Kanye is all id. He screams about himself and black people and history and politics but can't quite make any coherent thoughts out of any of it. His jokes are often clever, but more often too clever for their own good. He confirms that the misogyny he's been flirting with on the past few records is now moving in with him. At one point, he samples Nina Simone's cover of "Strange Fruit" for his shitty story about alimony or whatever dumb thing he cares about that has no business being talked about over a story about lynching.

And yet listening to Yeezus is a thrilling and invigorating experience in the way few records this decade have been. There are multiple epiphanies here - screeches and horns that punch the mix and swoop out just as fast as they swoop in, layers so consciously and carefully built up and dropped in that each listen rewards more than the last. Occasionally, as on "Send It Up" and opener "On Sight," Kanye will let the elementary pieces of a beat loop monotonously for a handful of bars, building to a sample or an especially impressive turn. It's a darkly sexual record even without the explicit lyrics, reminiscent of the best late 80s Chicago house and, as Kanye pointed out to the New York Times, the most primal hip hop club anthems of the post-dirty-South era. Even closer "Bound 2," clearly the track most recognizable as a Kanye song, feels like a conscious step forward and the perfect end to a unified whole.

The music is so good that I find myself making excuses for him. My favorite one right now is that he doesn't care how people receive his music and he's not really trying to say anything intentionally, he's just throwing it out there and hoping people feel it (hence my "id" comment above, sorry to put the cart before the horse). His clumsy attempts at political points then become one of those moments you have when someone says some dumb shit like "Trayvon Martin's murder wasn't about race" and you are so mad that you end up saying "But the slaves and then with police the when what the fuck how do you live in America?"

This is not a good enough excuse. Kanye is simply too powerful, both culturally speaking and as a man, to let his shit run downhill. Fucking a white woman is not getting back at their white husband, it's perpetuating the objectification of women that white men perfected.

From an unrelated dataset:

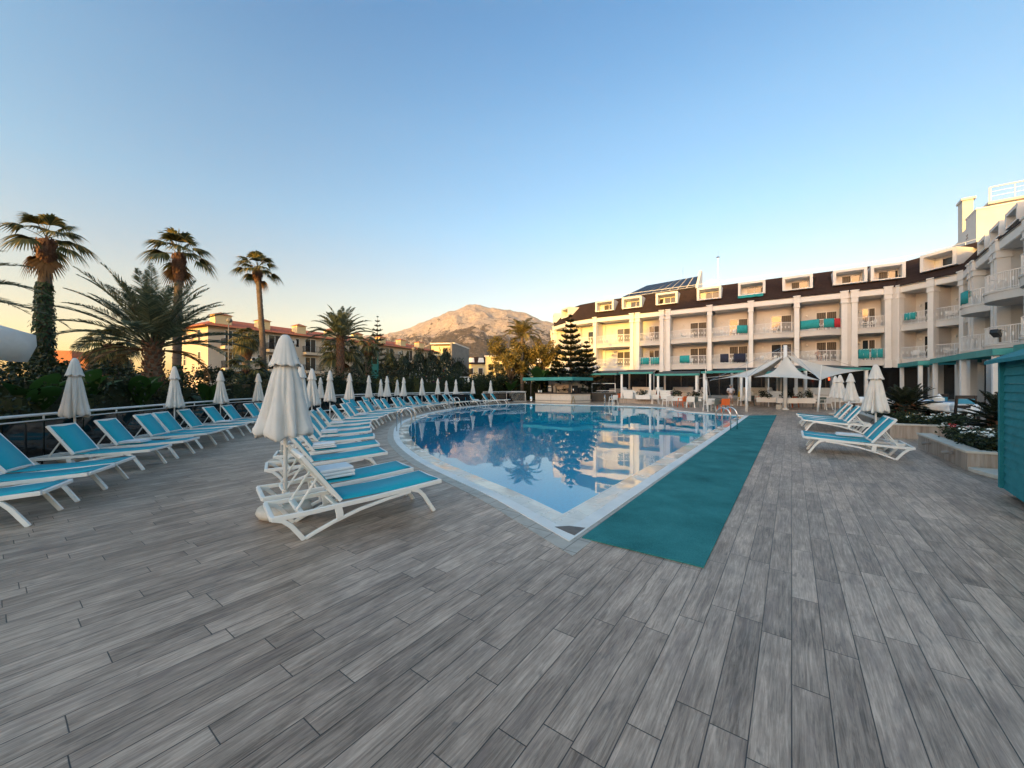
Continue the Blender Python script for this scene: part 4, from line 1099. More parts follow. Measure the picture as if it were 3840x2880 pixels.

You aren't justified in taking aim at white people for calling you King Kong when you're making a joke about sweet and sour sauce as a condiment for Asian pussy. Your alimony payments aren't anything like lynching. These aren't even arguments worth having, but they're arguments Kanye forces me to make. It doesn't make Yeezus any less of an artistic statement, but it does completely eradicate his credibility as a cultural critic.

I've read a lot on Yeezus because it's a bullshit record that I really, really love and I don't know how to get around that. Most of the problems people seem to have with it boil down to the idea that Kanye keeps elevating his own experiences to Epic Black Problem level - hence the lynching as alimony metaphor. This is the "Kanye has taken the 'personal is political' saying in entirely the wrong way" theory, and it's a pretty good one. But I'm not sure I even want to give Kanye the credit for a concept this complex. The only really thoughtful song he's ever made was "All Falls Down" ten years ago, and since then every attempt at social commentary has felt totally oversimplified or weirdly self-absorbed, so I think he's really just fucking around and seeing what sticks. This makes me feel like Kanye's dad. I'm not angry, son. I'm just disappointed.

It's really hard to love an album as a musical work so strongly when the lyrics are so mediocre, but if Kanye really was speaking "swag-hili" and I had no idea what he was saying (note: this is still possibly the case) I'd probably think he did a pretty good job. This comes back to a theory I've always had about Kanye, which is that he's not really a rapper to begin with. He's always seemed to have more interest in how his flow and delivery sound than with what he's actually saying. He's usually a funny guy (though surprisingly silly for someone with such an asshole persona) and at times he can even be rather insightful about himself. But if you are asking for complex wordplay to go with these things, look elsewhere (might I suggest Kendrick Lamar?). This is kind of why 808s and Heartbreak, which might have turned out to be the most embarrassing record of his career, is kind of sort of everyone's not-so-secret favorite record he's ever made - until this summer, that is.

The irony of loving Kanye's music and hating his rhymes is that he didn't even really make his music on Yeezus. Most of the best beatwork on the new album is done by other people - though clearly with Kanye's strong guidance. You don't make a record this unified without someone at the head of the table. Let's say Kanye is an incredible director who keeps insisting on starring in his own movies, even though he's not that much of an actor. Jay is, of course, nearly the opposite of this - a spectacular actor who has decided he's going to run the studio, which never really worked out. Jay has always been better at picking beats than, say, Nas (obvious point, I know). But his ear for hooks and BANGERS not interesting music but BANGERS has so obviously dissipated that I'm not even sure he could describe the music on his new record. This is what makes every Kanye record an event even when they aren't really that good and why Jay is slowly sliding into old-man irrelevance.

It might seem unfair to lump the vanilla Jay record in with the dangerously offensive Kanye one. But calling your record Magna Carta... Holy Grail isn't that far off from Yeezus. Jay's cover, too, attempts to project an image of high art and minimalism that is not far away from Kanye's packaging. This isn't the first time Jay has overstated his position. He called his signature record The Blueprint and, more absurdly, his comeback record Kingdom Come. Technically speaking, their talents are much more complementary than they are parallel. But their career ambition is nearly identical, and when quality is ignored the completed records project a similar amount of aimlessness and misguided swagger. Here are two cultural giants lost in the game. Kanye's grasping for straws, rejecting black culture because it doesn't sit right with him just as surely as he's embracing it sonically because he knows its his savior, suddenly left a man without a country. Jay's unsure of where hip hop goes when you're at the top and all you see are Basquiats and diapers, trying on his own to pull hip hop into grown-man land, not yet realizing the cultural touchstones are being lost along the journey. "Strange Fruit" refers to "black bodies swinging in the summer breeze" but all Kanye and Jay see are the fruits of their labor. In the bubble, there doesn't seem to be a difference.